EXERCISE DESCRIPTION: Look for "scene" in each line of the entries, and return the matching lines.

[Data records]
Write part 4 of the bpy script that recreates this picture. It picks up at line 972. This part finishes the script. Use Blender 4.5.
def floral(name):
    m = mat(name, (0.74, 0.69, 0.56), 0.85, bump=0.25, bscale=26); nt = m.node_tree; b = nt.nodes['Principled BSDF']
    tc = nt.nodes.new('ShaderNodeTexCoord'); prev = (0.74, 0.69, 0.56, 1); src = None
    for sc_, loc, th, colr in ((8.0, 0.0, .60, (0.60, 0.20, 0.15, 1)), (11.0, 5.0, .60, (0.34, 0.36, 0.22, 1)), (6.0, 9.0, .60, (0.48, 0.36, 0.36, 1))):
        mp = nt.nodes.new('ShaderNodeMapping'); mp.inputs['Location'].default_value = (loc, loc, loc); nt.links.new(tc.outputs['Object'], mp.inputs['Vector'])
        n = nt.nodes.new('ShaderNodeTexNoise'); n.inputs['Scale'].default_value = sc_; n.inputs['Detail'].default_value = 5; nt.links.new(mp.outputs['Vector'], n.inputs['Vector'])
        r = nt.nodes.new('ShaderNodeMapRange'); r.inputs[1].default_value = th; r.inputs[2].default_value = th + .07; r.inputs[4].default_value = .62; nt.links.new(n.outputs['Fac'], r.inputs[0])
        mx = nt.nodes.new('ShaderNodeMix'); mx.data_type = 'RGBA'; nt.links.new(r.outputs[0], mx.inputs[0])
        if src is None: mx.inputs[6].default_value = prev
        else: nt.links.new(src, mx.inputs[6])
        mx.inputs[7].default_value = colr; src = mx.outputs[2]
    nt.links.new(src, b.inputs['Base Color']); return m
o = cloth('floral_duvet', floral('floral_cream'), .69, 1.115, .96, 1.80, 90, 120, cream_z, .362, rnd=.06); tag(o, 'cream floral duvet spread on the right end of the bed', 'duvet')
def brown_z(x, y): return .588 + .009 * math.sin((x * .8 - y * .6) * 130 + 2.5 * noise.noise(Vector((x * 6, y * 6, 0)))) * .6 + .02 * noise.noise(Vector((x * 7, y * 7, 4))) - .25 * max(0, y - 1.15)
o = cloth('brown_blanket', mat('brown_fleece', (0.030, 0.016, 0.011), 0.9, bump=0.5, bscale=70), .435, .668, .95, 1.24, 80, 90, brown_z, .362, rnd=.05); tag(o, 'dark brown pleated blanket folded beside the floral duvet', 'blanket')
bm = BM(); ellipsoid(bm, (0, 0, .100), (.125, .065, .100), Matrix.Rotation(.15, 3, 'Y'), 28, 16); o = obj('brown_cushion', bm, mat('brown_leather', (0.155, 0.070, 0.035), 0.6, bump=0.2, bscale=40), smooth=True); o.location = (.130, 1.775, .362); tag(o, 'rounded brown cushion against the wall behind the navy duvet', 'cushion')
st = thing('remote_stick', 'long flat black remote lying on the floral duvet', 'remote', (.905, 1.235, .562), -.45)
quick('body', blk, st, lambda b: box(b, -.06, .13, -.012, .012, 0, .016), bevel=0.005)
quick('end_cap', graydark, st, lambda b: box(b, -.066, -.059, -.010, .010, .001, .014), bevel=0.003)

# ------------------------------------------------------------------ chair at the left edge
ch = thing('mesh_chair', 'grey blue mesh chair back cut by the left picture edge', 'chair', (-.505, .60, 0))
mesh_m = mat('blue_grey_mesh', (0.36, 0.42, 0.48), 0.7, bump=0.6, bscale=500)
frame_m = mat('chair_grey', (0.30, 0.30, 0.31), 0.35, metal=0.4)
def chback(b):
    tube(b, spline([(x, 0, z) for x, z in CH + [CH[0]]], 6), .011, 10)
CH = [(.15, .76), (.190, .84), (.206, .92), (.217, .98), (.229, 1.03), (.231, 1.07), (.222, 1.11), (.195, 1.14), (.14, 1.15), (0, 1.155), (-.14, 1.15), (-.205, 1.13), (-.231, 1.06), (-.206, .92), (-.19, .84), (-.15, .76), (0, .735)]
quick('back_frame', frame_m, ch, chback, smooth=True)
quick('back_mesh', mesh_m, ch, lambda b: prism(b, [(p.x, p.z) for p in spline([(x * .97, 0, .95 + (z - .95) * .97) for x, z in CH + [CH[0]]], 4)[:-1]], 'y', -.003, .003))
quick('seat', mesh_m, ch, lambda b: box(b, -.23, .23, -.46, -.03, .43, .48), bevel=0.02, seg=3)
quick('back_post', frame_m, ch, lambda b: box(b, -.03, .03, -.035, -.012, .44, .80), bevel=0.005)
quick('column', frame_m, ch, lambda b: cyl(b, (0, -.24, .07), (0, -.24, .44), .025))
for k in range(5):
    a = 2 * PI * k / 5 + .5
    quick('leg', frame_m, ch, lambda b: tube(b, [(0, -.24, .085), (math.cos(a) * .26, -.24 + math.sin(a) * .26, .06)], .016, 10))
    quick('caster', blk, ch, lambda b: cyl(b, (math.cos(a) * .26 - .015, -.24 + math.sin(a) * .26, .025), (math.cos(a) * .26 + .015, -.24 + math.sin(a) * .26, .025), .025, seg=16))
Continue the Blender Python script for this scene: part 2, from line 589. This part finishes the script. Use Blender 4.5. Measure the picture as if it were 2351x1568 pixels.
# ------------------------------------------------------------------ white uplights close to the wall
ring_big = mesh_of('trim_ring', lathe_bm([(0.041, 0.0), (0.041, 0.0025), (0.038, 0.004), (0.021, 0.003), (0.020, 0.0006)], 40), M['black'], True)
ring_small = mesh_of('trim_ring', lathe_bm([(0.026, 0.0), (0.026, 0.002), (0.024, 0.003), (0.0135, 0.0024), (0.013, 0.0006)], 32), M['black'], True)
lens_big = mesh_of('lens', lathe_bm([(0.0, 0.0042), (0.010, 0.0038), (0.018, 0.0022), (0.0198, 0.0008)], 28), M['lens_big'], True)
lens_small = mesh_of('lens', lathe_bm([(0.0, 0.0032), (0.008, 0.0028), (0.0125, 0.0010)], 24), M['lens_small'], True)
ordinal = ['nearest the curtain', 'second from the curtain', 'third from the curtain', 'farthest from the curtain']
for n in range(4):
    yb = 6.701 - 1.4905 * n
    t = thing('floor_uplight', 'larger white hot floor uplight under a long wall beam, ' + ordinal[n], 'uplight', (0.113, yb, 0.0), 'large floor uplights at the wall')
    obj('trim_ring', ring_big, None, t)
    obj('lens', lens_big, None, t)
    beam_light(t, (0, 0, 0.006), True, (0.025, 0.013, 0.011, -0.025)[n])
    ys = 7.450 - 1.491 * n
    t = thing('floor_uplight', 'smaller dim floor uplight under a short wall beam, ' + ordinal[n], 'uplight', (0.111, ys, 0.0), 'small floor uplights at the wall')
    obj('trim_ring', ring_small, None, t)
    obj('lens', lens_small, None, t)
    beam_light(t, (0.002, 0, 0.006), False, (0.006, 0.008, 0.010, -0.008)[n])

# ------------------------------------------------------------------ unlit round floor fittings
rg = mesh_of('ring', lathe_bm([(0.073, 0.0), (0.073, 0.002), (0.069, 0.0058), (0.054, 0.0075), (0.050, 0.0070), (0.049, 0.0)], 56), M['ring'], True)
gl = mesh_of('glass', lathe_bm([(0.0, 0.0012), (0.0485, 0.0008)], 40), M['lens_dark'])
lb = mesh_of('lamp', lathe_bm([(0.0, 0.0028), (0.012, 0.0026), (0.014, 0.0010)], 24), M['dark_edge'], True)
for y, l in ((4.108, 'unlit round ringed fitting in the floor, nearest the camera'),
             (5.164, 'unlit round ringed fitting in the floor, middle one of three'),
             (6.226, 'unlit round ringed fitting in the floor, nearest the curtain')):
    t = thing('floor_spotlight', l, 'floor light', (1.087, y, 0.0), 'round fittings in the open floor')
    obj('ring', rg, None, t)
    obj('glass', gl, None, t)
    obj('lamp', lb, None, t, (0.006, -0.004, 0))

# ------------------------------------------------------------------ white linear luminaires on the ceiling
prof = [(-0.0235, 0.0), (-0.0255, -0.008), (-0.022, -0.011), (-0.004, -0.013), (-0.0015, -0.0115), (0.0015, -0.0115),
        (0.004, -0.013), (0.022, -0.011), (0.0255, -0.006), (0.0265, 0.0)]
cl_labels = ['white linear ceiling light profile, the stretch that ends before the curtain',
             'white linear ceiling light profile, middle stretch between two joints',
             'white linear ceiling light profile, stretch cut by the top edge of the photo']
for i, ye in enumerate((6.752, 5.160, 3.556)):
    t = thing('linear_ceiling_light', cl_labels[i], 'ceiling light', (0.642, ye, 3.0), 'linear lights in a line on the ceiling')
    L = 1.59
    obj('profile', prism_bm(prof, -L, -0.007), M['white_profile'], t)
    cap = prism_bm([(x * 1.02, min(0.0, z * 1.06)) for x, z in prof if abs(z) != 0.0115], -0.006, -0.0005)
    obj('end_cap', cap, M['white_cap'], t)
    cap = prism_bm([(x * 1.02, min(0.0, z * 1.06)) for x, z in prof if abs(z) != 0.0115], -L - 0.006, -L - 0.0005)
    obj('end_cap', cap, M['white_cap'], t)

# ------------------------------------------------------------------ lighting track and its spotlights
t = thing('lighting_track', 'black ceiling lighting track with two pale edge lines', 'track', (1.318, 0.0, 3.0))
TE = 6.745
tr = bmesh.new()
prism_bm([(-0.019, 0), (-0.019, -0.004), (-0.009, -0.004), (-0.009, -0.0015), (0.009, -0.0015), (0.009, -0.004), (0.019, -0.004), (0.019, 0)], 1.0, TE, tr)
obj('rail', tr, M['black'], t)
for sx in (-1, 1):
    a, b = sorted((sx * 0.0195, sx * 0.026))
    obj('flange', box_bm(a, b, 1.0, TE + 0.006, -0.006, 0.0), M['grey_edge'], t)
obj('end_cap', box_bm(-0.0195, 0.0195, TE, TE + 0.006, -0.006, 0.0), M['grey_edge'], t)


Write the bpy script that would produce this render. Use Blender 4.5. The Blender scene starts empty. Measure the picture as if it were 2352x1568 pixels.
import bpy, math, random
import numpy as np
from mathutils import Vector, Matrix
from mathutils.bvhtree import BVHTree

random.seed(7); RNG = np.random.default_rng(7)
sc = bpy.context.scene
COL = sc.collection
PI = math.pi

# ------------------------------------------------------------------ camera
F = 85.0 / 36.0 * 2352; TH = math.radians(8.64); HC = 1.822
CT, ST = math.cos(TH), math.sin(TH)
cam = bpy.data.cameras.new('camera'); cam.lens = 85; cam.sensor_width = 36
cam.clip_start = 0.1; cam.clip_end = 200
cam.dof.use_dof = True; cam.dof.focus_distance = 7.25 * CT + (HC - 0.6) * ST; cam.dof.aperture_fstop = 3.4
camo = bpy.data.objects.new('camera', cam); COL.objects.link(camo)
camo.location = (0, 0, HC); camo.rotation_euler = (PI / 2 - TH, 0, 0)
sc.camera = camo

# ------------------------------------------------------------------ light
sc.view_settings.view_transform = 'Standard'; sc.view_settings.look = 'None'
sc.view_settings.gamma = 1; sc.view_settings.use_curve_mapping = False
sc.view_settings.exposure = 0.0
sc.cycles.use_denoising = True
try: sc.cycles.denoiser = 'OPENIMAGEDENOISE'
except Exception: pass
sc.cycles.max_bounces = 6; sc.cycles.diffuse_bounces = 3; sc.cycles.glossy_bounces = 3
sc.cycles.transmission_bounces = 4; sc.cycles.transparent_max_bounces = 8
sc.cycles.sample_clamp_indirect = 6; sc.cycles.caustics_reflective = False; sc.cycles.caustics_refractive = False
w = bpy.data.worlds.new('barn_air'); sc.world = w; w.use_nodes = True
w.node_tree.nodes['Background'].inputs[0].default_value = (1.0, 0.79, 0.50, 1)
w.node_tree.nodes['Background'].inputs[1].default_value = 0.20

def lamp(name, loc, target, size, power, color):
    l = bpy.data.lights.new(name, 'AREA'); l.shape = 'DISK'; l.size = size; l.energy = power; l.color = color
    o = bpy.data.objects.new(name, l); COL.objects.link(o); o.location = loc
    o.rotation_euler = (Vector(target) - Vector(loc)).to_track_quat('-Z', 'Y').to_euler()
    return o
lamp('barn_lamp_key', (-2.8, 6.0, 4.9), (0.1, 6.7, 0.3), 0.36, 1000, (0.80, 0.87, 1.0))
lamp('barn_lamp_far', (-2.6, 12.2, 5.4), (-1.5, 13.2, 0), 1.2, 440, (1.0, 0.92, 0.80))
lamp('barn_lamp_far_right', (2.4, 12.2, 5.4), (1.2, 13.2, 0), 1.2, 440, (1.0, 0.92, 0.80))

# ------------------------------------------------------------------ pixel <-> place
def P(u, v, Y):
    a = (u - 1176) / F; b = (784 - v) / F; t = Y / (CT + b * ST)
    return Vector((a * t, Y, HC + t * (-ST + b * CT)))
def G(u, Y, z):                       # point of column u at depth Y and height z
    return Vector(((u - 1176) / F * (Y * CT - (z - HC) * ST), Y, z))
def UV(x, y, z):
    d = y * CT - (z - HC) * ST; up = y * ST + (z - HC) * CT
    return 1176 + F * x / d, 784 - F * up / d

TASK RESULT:
Continue the Blender Python script for this scene: part 2, from line 589. This part finishes the script. Use Blender 4.5. Measure the picture as if it were 2351x1568 pixels.
Write the bpy script that would produce this render. Use Blender 4.5. The Blender scene starts empty. Measure the picture as if it were 2352x1568 pixels.
sc = bpy.context.scene